Friday, January 24, 2014

GM’s new chief seeks global share gain


DETROIT — The new chief of General Motors vowed to keep a steady hand on the wheel Thursday as she seeks to expand global market share and complete a major turnaround at the US automaker’s troubled European unit.

“To me, what’s important is we’re focused on the product,” Mary Barra, who took over as chief executive officer last week, told reporters at GM headquarters in Detroit.

Barra said she did not expect to make major changes in the strategies she inherited from outgoing chief Dan Akerson, who successfully steered GM back into profitability and independence after a government-backed bankruptcy.

“There is a strategy and the word (from me) is accelerate,” she said in her first lengthy discussion with journalists since becoming the first woman to head a major automaker.

“Don’t expect any right or left turns.”

GM plans to maintain robust investment in the development of new vehicles and continue its disciplined approach to pricing and incentives even as the rapid growth in US sales is expected to plateau.
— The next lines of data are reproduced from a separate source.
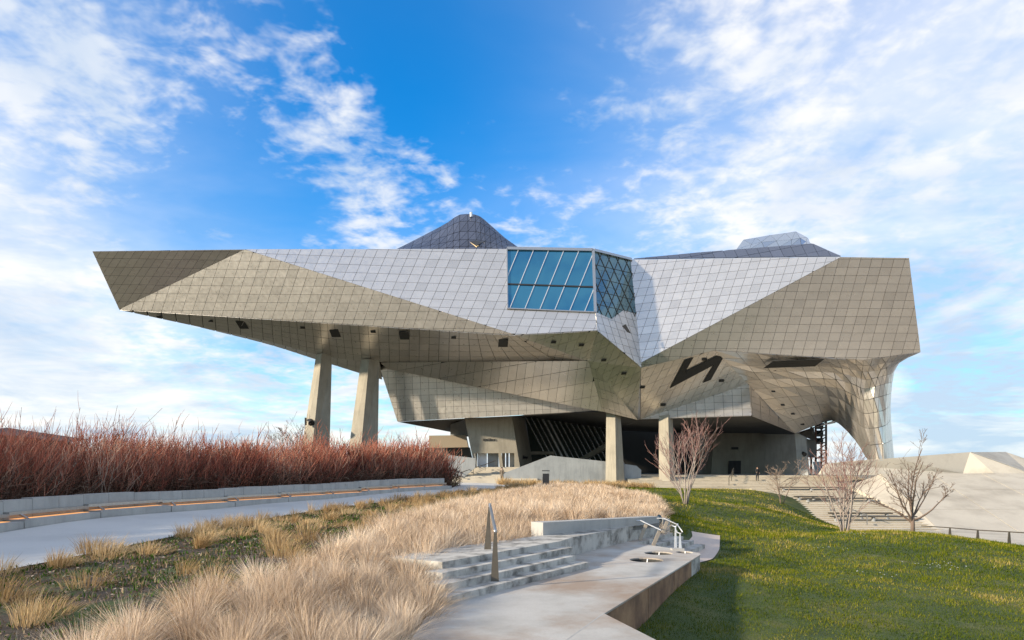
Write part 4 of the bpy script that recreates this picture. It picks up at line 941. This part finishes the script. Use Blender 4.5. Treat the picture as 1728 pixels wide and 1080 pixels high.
def clump_field(name, pos, nb, h, rad, m, label, wind=(.30, .05), spread=.42, wmul=1.0, tb=(0, 1)):
    allP = [[] for _ in range(5)]; tints = []
    for (x, y), k_, hh, rr in zip(pos, nb, h, rad):
        a = rng.uniform(0, 2*np.pi, k_); r = rr*.55*np.sqrt(rng.uniform(0, 1, k_)); bx = x+r*np.cos(a); by = y+r*np.sin(a)
        base = np.stack([bx, by, np.zeros(k_)], 1)
        out = np.stack([np.cos(a), np.sin(a)], 1)*(r/(rr*.55))[:, None]*spread*1.35
        lean = out+np.array(wind)+rng.normal(0, .17, (k_, 2))+rng.normal(0, .10, 2); ll = np.hypot(lean[:, 0], lean[:, 1]); lean *= np.minimum(1, .93/np.maximum(ll, 1e-6))[:, None]
        d = math.hypot(x, y); wd_ = np.full(k_, max(.0055, d*.00062)*wmul)*rng.uniform(.7, 1.3, k_)
        P = make_blades(base, hh*rng.uniform(.6, 1.08, k_), lean, wd_)
        for q, p in zip(allP, P): q.append(p)
        tints.append(np.clip(rng.normal(.5, .26, k_)+rng.normal(0, .20), tb[0], tb[1]))
    P = [np.concatenate(q) for q in allP]; zb = TZ(P[0][:, 0], P[0][:, 1])-.01
    for q in P: q[:, 2] += zb
    o = blades_mesh(name, P, m, None, np.concatenate(tints)); return tag(o, label, None, None, 'stuff')
def poisson(poly, dens, n, reject=None, mind=.6):
    """scatter in a polygon; dens(d) = clumps per square metre at distance d"""
    xs = [p[0] for p in poly]; ys = [p[1] for p in poly]; out = []
    c = rng.uniform((min(xs), min(ys)), (max(xs), max(ys)), (n, 2)); c = c[inside(poly, c[:, 0], c[:, 1])]
    cell = {}
    for x, y in c:
        r = mind*dens(math.hypot(x, y)); key = (int(x//.8), int(y//.8)); ok = True
        for i in (-1, 0, 1):
            for j in (-1, 0, 1):
                for (u, v_) in cell.get((key[0]+i, key[1]+j), ()):
                    if (u-x)**2+(v_-y)**2 < r*r: ok = False; break
        if ok: cell.setdefault(key, []).append((x, y)); out.append((x, y))
    return np.array(out)
pos = poisson(BANK, lambda d: 1.0, 18000, mind=.45)
dd = np.hypot(pos[:, 0], pos[:, 1])
nb = np.clip(4600/dd, 90, 560).astype(int)
clump_field('ornamental_grass', pos, nb, rng.uniform(.40, .70, len(pos))*np.where(pos[:, 1] > 20, .95, 1.0), rng.uniform(.34, .54, len(pos)), GRASS, 'pale feathery dry grass massed over the bank beside the steps', (.24, .04), .68)
print('grass blades', nb.sum())
# looser golden tufts on the strip between road and bank
rr_ = interp(ROAD_R, 80); STRIP = [tuple(q) for q in rr_[8:66]]+[(1.2, 52), (-.8, 42), (-2.3, 32), (-3.0, 23), (-3.4, 17), (-3.8, 12), (-4.2, 10), (-4.4, 8.5), (-4.5, 6)]
ps = poisson(STRIP, lambda d: 1.0, 2600, mind=.55)
edge_d = np.min(np.hypot(ps[:, None, 0]-rr_[None, :, 0], ps[:, None, 1]-rr_[None, :, 1]), 1)
keep = (rng.uniform(0, 1, len(ps)) < np.where(edge_d < .9, .9, .45)) & ((ps[:, 1] > 13) | (rng.uniform(0, 1, len(ps)) < .4)); ps = ps[keep]
ds = np.hypot(ps[:, 0], ps[:, 1])
clump_field('golden_grass_tufts', ps, np.clip(1900/ds, 50, 150).astype(int)*rng.integers(1, 3, len(ps)), rng.uniform(.22, .58, len(ps)), rng.uniform(.25, .7, len(ps)), TUFT, 'golden tufts of taller grass along the road edge', (.34, .05), .55)
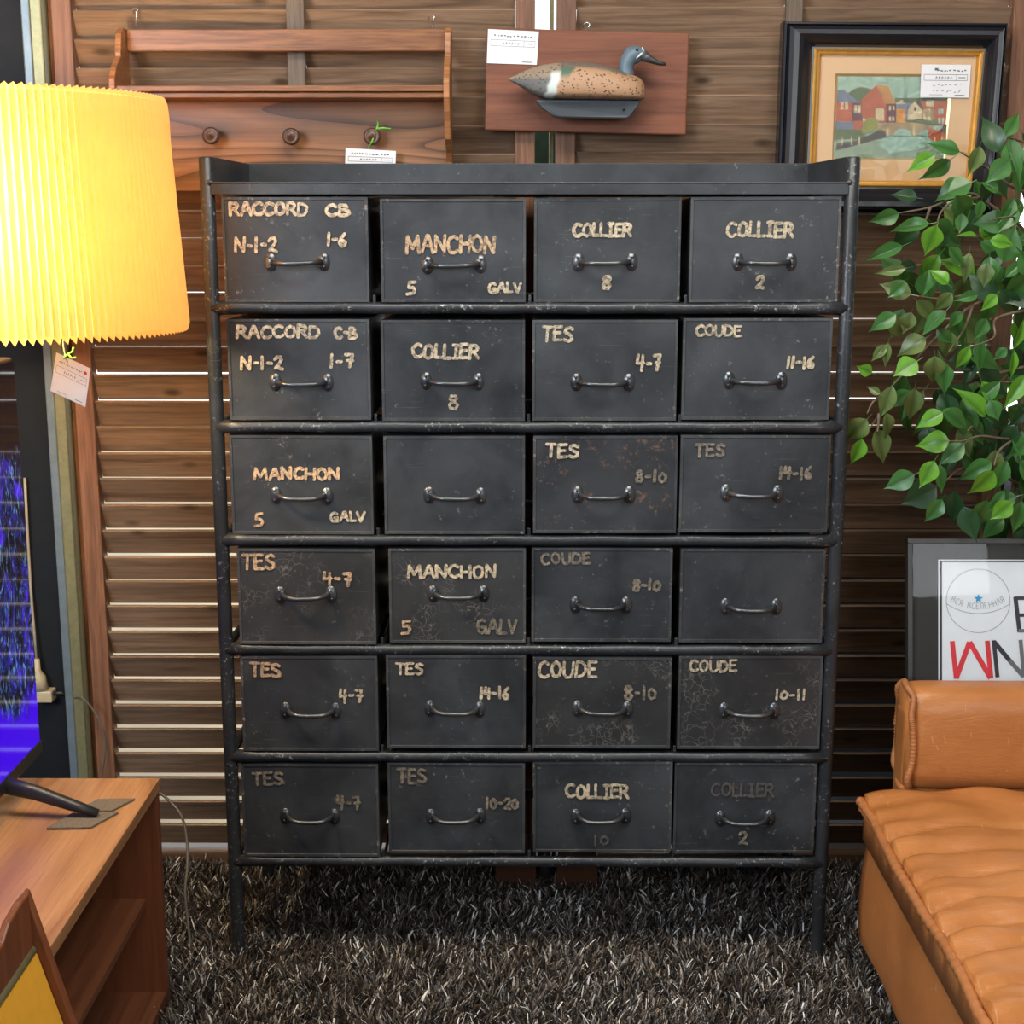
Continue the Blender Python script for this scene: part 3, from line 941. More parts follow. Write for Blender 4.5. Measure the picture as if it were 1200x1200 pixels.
HM = handle_mesh()
rng = random.Random(3)
for r in range(6):
    for c in range(4):
        x0p, y0p, x1p, y1p = rects[r][c]
        yf = -0.004 - rng.uniform(0, 0.006)
        a = P(x0p + 1, y0p, yf)
        d = P(x1p - 1, y1p, yf)
        X0, X1, Z1, Z0 = a.x, d.x, a.z, max(d.z, rail_z[r] + RR + 0.0004)
        mt = 'metal'
        if (r, c) in ((3, 0), (3, 1), (4, 2), (4, 3)):
            mt = 'metal_cracked'
        if (r, c) in ((2, 2),):
            mt = 'metal_rusty'
        # body: front sheet recessed inside a folded rim, tapering slightly to the back
        mb = MB()
        e = 0.0048
        tl = rng.uniform(-0.0012, 0.0012)
        o_ = [(X0, yf, Z0), (X1, yf, Z0 + tl * 0.3), (X1, yf, Z1 + tl), (X0, yf, Z1)]
        i_ = [(X0 + e, yf, Z0 + e), (X1 - e, yf, Z0 + e), (X1 - e, yf, Z1 + tl - e), (X0 + e, yf, Z1 - e)]
        rec = 0.0016
        j_ = [(x, yf + rec, z) for x, _, z in [(X0 + e + .0008, 0, Z0 + e + .0008), (X1 - e - .0008, 0, Z0 + e + .0008), (X1 - e - .0008, 0, Z1 + tl - e - .0008), (X0 + e + .0008, 0, Z1 - e - .0008)]]
        bk = [(X0 + 0.004, CD - 0.012, Z0), (X1 - 0.004, CD - 0.012, Z0), (X1 - 0.004, CD - 0.012, Z1 - 0.006), (X0 + 0.004, CD - 0.012, Z1 - 0.006)]
        mb.add(o_ + i_, [(0, 1, 5, 4), (1, 2, 6, 5), (2, 3, 7, 6), (3, 0, 4, 7)], 'rim')
        mb.add(i_ + j_, [(0, 1, 5, 4), (1, 2, 6, 5), (2, 3, 7, 6), (3, 0, 4, 7)], 'rim')
        # gently dented front sheet
        NX, NZ = 10, 7
        vs = []
        for zi in range(NZ + 1):
            for xi in range(NX + 1):
                u, v_ = xi / NX, zi / NZ
                x = j_[0][0] * (1 - u) + j_[1][0] * u
                z = j_[0][2] * (1 - v_) + (j_[3][2] * (1 - u) + j_[2][2] * u) * v_
                edge = min(u, 1 - u, v_, 1 - v_) * 4
                vs.append((x, yf + rec + min(1, edge) * (0.0008 * math.sin(3 * u + r * 2 + c) + 0.0006 * math.sin(5 * v_ + c * 3)), z))
        fs = [(zi * (NX + 1) + xi, zi * (NX + 1) + xi + 1, (zi + 1) * (NX + 1) + xi + 1, (zi + 1) * (NX + 1) + xi) for zi in range(NZ) for xi in range(NX)]
        mb.add(vs, fs, mt, True)
        mb.add(o_ + bk, [(0, 4, 5, 1), (1, 5, 6, 2), (3, 2, 6, 7), (0, 3, 7, 4)], 'metal')
        mb.add(bk, [(3, 2, 1, 0)], 'metal')
        dr = mb.build('drawer', None, cab)
        if (r, c) in texts:
            dr['label'] = 'black drawer lettered ' + ' '.join(t[0].replace('-', ' to ') if t[0][0].isdigit() else t[0] for t in texts[(r, c)])
        else:
            dr['label'] = 'black drawer without lettering'
        # handle
        hx, hy = hpos[r][c]
        hp = P(hx, hy, yf)
        h = bpy.data.objects.new('handle', HM)
        COL.objects.link(h)
        h.parent = dr
        h.location = Vector((hp.x, yf + rec - 0.0003, hp.z)) - WP[dr.name]
        h.rotation_euler = (0, R(rng.uniform(-1.2, 1.2)), 0)
        # lettering
        if (r, c) in texts:
            for (s, a0, b0, a1, b1, mm) in texts[(r, c)]:
                lb = MB()
                q0, q1 = P(a0, b1, yf), P(a1, b0, yf)
                wd = 0.0058 if mm != Gh else 0.005
                if b1 - b0 < 16:
                    wd *= 0.82
                write(lb, s, q0.x, q0.z, q1.x, q1.z, yf - 0.0006 + rec * 0.0, wd, 0.07, 0.06 if r < 2 else 0.0, mm)
                lb.build('painted_lettering', None, dr)
    # small welded stops between the drawers
    for c in range(3):
        xm = (P(rects[r][c][2], 500, 0).x + P(rects[r][c + 1][0], 500, 0).x) / 2
        xm = (P(rects[r][c][2], rects[r][c][3], 0).x + P(rects[r][c + 1][0], rects[r][c][3], 0).x) / 2
        MB().box((xm - 0.0028, -0.004, rail_z[r] + RR - 0.002), (xm + 0.0028, 0.002, rail_z[r] + RR + 0.013)).build('drawer_stop', 'tube', cab, 0.001)
        MB().box((xm - 0.0025, 0.004, rail_z[r] - 0.004), (xm + 0.0025, CD, rail_z[r] + 0.004)).build('runner', 'tube', cab)

# ------------------------------------------------------------------ shag rug
RX0, RX1, RY0, RY1 = -1.02, 0.92, -1.5, WY - 0.012
rug = thing('shag_rug', ((RX0 + RX1) / 2, 0, 0), 'dark brown and silver shaggy rug under the steel cabinet', 'rug')
MB().box((RX0, RY0, -0.012), (RX1, RY1, -0.003)).build('backing', 'floor', rug)


def build_pile(n, seed):
    rs = np.random.RandomState(seed)
    x = rs.uniform(RX0 + 0.005, RX1 - 0.005, n)
    y = rs.uniform(-0.62, RY1 - 0.004, n)
    keep = ~(((x < TX1 + 0.012) & (y < TY1 + 0.012)) | ((x > 0.80) & (y < -0.05)))
    x, y = x[keep], y[keep]
    n = len(x)
    L = rs.uniform(0.026, 0.052, n) * np.clip((RY1 + 0.06 - y) / 0.10, 0.6, 1)
    wdt = rs.uniform(0.0009, 0.0020, n) * (1 + 0.9 * (rs.uniform(0, 1, n) > 0.8))
    # clumps share a lean
    cx = np.sin(x * 37 + 2 * np.sin(y * 29)) + np.sin(y * 53 + x * 17)
    ang = cx * 1.7 + rs.normal(0, 1.1, n)
    lean = rs.uniform(0.35, 1.0, n)
    segs = 4
    V = np.zeros((n, (segs + 1) * 2, 3))
    sa = rs.uniform(0, np.pi, n)
    curl = rs.normal(0, 0.7, n)
    px_, py_, pz_ = x.copy(), y.copy(), np.full(n, -0.003)
    for s in range(segs + 1):
        t = s / segs
        w_ = wdt * (1.0 - 0.55 * t ** 2)
        V[:, 2 * s, 0] = px_ - w_ * np.cos(sa)
        V[:, 2 * s, 1] = py_ - w_ * np.sin(sa)
        V[:, 2 * s, 2] = pz_
        V[:, 2 * s + 1, 0] = px_ + w_ * np.cos(sa)
        V[:, 2 * s + 1, 1] = py_ + w_ * np.sin(sa)
        V[:, 2 * s + 1, 2] = pz_
        el = np.pi / 2 - lean * (t + 0.25) * 1.15
        a2 = ang + curl * t
        dl = L / segs
        px_ = px_ + dl * np.cos(el) * np.cos(a2)
        py_ = py_ + dl * np.cos(el) * np.sin(a2)
        pz_ = pz_ + dl * np.sin(el)
    k = (segs + 1) * 2
    verts = V.reshape(-1, 3)
    verts[:, 0] = np.clip(verts[:, 0], RX0, RX1)
    verts[:, 1] = np.clip(verts[:, 1], RY0, RY1 - 0.003)
    base = (np.arange(n) * k)[:, None, None]
    q = np.array([[2 * s, 2 * s + 1, 2 * s + 3, 2 * s + 2] for s in range(segs)])[None]
    faces = (base + q).reshape(-1, 4)
    me = bpy.data.meshes.new('pile')
    me.vertices.add(len(verts))
    me.vertices.foreach_set('co', verts.ravel())
    nf = len(faces)
    me.loops.add(nf * 4)
    me.loops.foreach_set('vertex_index', faces.ravel().astype(np.int32))
    me.polygons.add(nf)
    me.polygons.foreach_set('loop_start', np.arange(0, nf * 4, 4, dtype=np.int32))
    me.polygons.foreach_set('loop_total', np.full(nf, 4, dtype=np.int32))
    me.polygons.foreach_set('use_smooth', np.ones(nf, dtype=bool))
    me.update(calc_edges=True)
    kind = rs.uniform(0, 1, n)
    pal = np.zeros((n, 4))
    pal[:, 3] = 1
    g = rs.uniform(0.6, 1.4, n)[:, None]
    dark = np.array([0.032, 0.027, 0.023])
    brown = np.array([0.12, 0.092, 0.070])
    grey = np.array([0.27, 0.245, 0.22])
    white = np.array([0.80, 0.76, 0.70])
    pal[:, :3] = dark * g
    mk = kind > 0.52
    pal[mk, :3] = (brown * g)[mk]
    mk = kind > 0.82
    pal[mk, :3] = (grey * g)[mk]
    mk = kind > 0.91
    pal[mk, :3] = np.clip(white * g, 0, 0.85)[mk]
    colr = np.repeat(pal, k, axis=0)
    at = me.color_attributes.new('tint', 'FLOAT_COLOR', 'POINT')
    at.data.foreach_set('color', colr.ravel())
    me.materials.append(M['pile'])
    o = bpy.data.objects.new('pile', me)
    COL.objects.link(o)
    o.parent = rug
    o.location = -WP[rug.name]
    o['kind'] = 'stuff'
    return o


TX1 = PZ(187, 912, 0.45).x
TY1 = PZ(187, 912, 0.45).y
build_pile(120000, 5)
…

“We’re in it for the long term,” said Barra who started her career with GM more than 30 years ago and worked her way up through the ranks after receiving a degree in electrical engineering from the old General Motors Institute in Flint.

“We have to maintain the fortress balance sheet. This is a cyclical business. We want to make sure we have the financial performance that allows us to reinvest in the business.”

GM, which for 77 years was the world’s largest automaker in terms of sales before being overtaken by Japanese rival Toyota in 2008, was once again relegated to second place Thursday when Toyota announced record 2013 sales of 9.98 million vehicles.

GM sold 9.71 million cars last year, while Germany’s Volkswagen logged annual sales of 9.5 million.

While she didn’t indicate any strong desire to regain the crown, Barra said she was “looking for modest share growth” both in the United States and globally.

“We have a strategy. I think there is a lot of opportunity,” around the world, she said.

Barra expects GM to continue its expansion in China where the company and its partners are second behind Volkswagen.

“Clearly we have great opportunities in China,” she said.

Europe — where GM has lost money for 16 consecutive years and expects to post another loss when it reports 2013 results next month — remains a trouble spot.

But Barra expressed confidence in the automaker’s restructuring plan, which aims for profitability by mid-decade, and said she doesn’t have any kind of hard and fast deadline for the turnaround to be complete.

“Europe is an important market,” Barra said. “I’m a glass half-full kind of person. I think Europe is very great opportunity for GM.”

While it’s “important to operate profitably everywhere we operate,” Barra noted that the automaker’s transformation in Europe — and particularly at its subsidiary Opel — is nonetheless impressive.

“We’re no longer talking about the viability of Opel,” said Barra, who has served on Opel’s board for the past couple years.

“Instead the focus is on showing of Opel products and rebuilding the image of the Opel brand,” she said. “We’re going to do everything we can to strengthen the Opel brand.”